Free markets and laissez-faire is the OPPOSITE of liberal. It means getting the government OUT of our lives as much as possible... in other words, liberty!
http://www.merriam-webster.com/dictionary/laissez-faire
Don't give me that "I was kidding" or "Can't you understand sarcasm" crap.
You just don't know what you are talking about and the convictions you have are flat wrong. Your opinions and observations are worse than worthless.
"You are misinformed, uneducated, and stupid on top of all that."
Miggie, if operated at the grade school level of maturity you consistently display, I would repeat those words with some classic rhyme like "I am rubber, you are glue..." and I'm sure we all learned the rest of it when we were small.

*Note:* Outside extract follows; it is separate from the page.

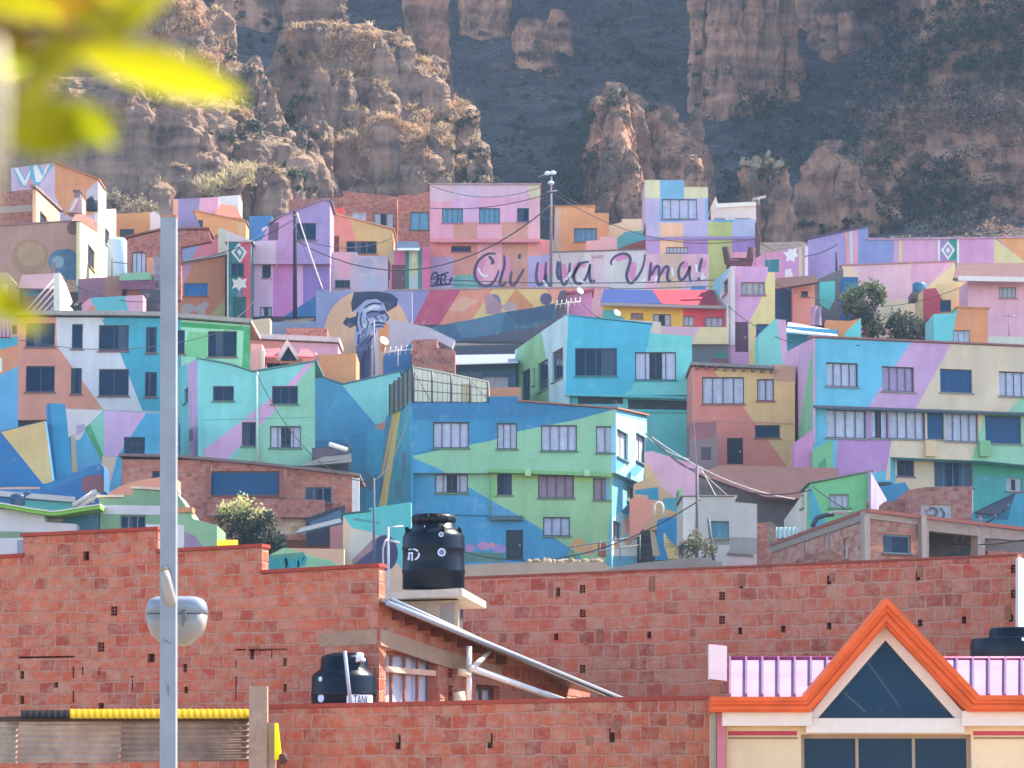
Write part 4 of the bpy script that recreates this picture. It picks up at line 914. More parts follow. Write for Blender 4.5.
# teal house
r, pl = house('painted_house', 'bright blue and turquoise house with two wide windows', 'house', 175, '565,315.5 651,324.5 651,333.5 692,336 692,395 565,395', '#3db3de', [('#68cdd8', '651,324 692,336 692,400 617,400 632,388 648,345')],
  wins=[(575, 348, 617, 376, 4, 'dr', '#3c5f7c'), (635, 352, 676, 380, 4, 'cs', '#3f4a64')], depth=6, roof=('565,315 651,324', .06, .05, 5, '#4f9cc0'), sillcol='#4fb5d4')
facade(r, Plane(175.4), '565,393 692,393 692,480 565,480', '#5fc8d6', [('#3db0da', '565,393 619,393 610,480 565,480'), ('#273442', '578,396 623,396 623,404 578,404'), ('#273442', '628,399 687,401 687,410 628,409')], depth=5, name='lower_wall')
strip(r, Plane(175), '565,394.5 692,398', .15, .18, '#55b9d0'); strip(r, Plane(175.4), '628,411 687,412', .12, .1, '#5ac0cc')
PT = Plane(((515, 187), (565, 175)))
facade(r, PT, '515,350 545,329 565,315.5 565,425 520,425 515,395', '#a4cde8', [('#7abb90', '517,348 541,332 549,372 549,425 526,425 519,403 515,360'), ('#6aa97c', '532,395 549,380 549,425 526,425')], wins=[(521, 373, 530, 404, 2, 'd'), (533, 369, 535, 386, 1, 'd'), (538, 364, 548, 393, 2, 'd'), (552, 353, 563, 383, 2, 'd')], depth=.25, name='side_wall', sillcol='#8fb8b8')
# salmon/yellow
r, pl = house('painted_house', 'salmon and sandy yellow house with wide white curtained window', 'house', 170, '692,367 795,371 795,480 692,480', '#e0877c', [('#e6c288', '712,367 795,371 795,480 790,470 757,426 742,405 715,372'), ('#c9a58a', '773,366 795,366 795,382 773,381')],
  wins=[(702, 377, 744, 404, 4, 'c'), (757, 379, 774, 401, 2, 'c', '#3f4558'), (755, 425, 780, 438, 1, 'd')], doors=[(727, 438, 743, 464, '#263042')], depth=6, sillcol='#d99a80')
eave(r, pl, '692,366 772,370', .16, .5, 5, '#8b8890')
for k in range(9):
    m = MB(); u, z = pl.uz(697 + k * 9.2, 367.5 + k * .45); m.pbox(pl, u - .06, z - .12, u + .06, z + .03, -.4, .0); m.build('rafter', M('#6d5a5c'), r)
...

But I am feeling my 57 years, so I won't do that. I will merely note that you are terribly uneducated as to the history and meaning of the word "liberal."
For a start, look up "Liberal Republicans." They were the ones who wanted to stop worrying about the rights of the freed population in the South, and focus on free market capitalism.
I wanted to start with an example from America, but looking at England can be instructive. The Conservative Party, historically, was the party of the landed gentry, the military, and the party of law, order, tradition. The liberal party advocated, as you say, liberty, laissez-faire, getting the government out of our lives.
The labor party, as distinct from either one, wanted the military and the aristocracy out of our lives and government, and wanted the government to interfere with the liberty of the liberals to exploit the workers in their factories.
Read up on the history of the word "liberties," plural. It used to mean, the liberty of those privileged to possess liberties to lord it over those who didn't have any. Slave revolts in the U.S. were routinely denounced as "an attempt to overthrow our liberties."
Now, due to some fortuitous circumstances circa 1776, a much larger population claimed extensive liberties, and developed a constitutional process that EVERYONE could eventually lay claim to. That was a good thing. It changes the equation somewhat. But still, mass employers of labor continued to demand the "liberty" to impose on their employees "for any reason or no reason," and to pollute the water and the air without complaint from the neighbors.
It is not "liberal" to curb such abuses of power. It may be "left" to some degree, but it is not "liberal." If you want a classic liberal, in practice, look to Ronald Reagan. Just compare him to Gladstone.
Your problem Miggie is that you don't read any history, but you want to give pompous lectures about it based on the base prejudices in your fertile imagination.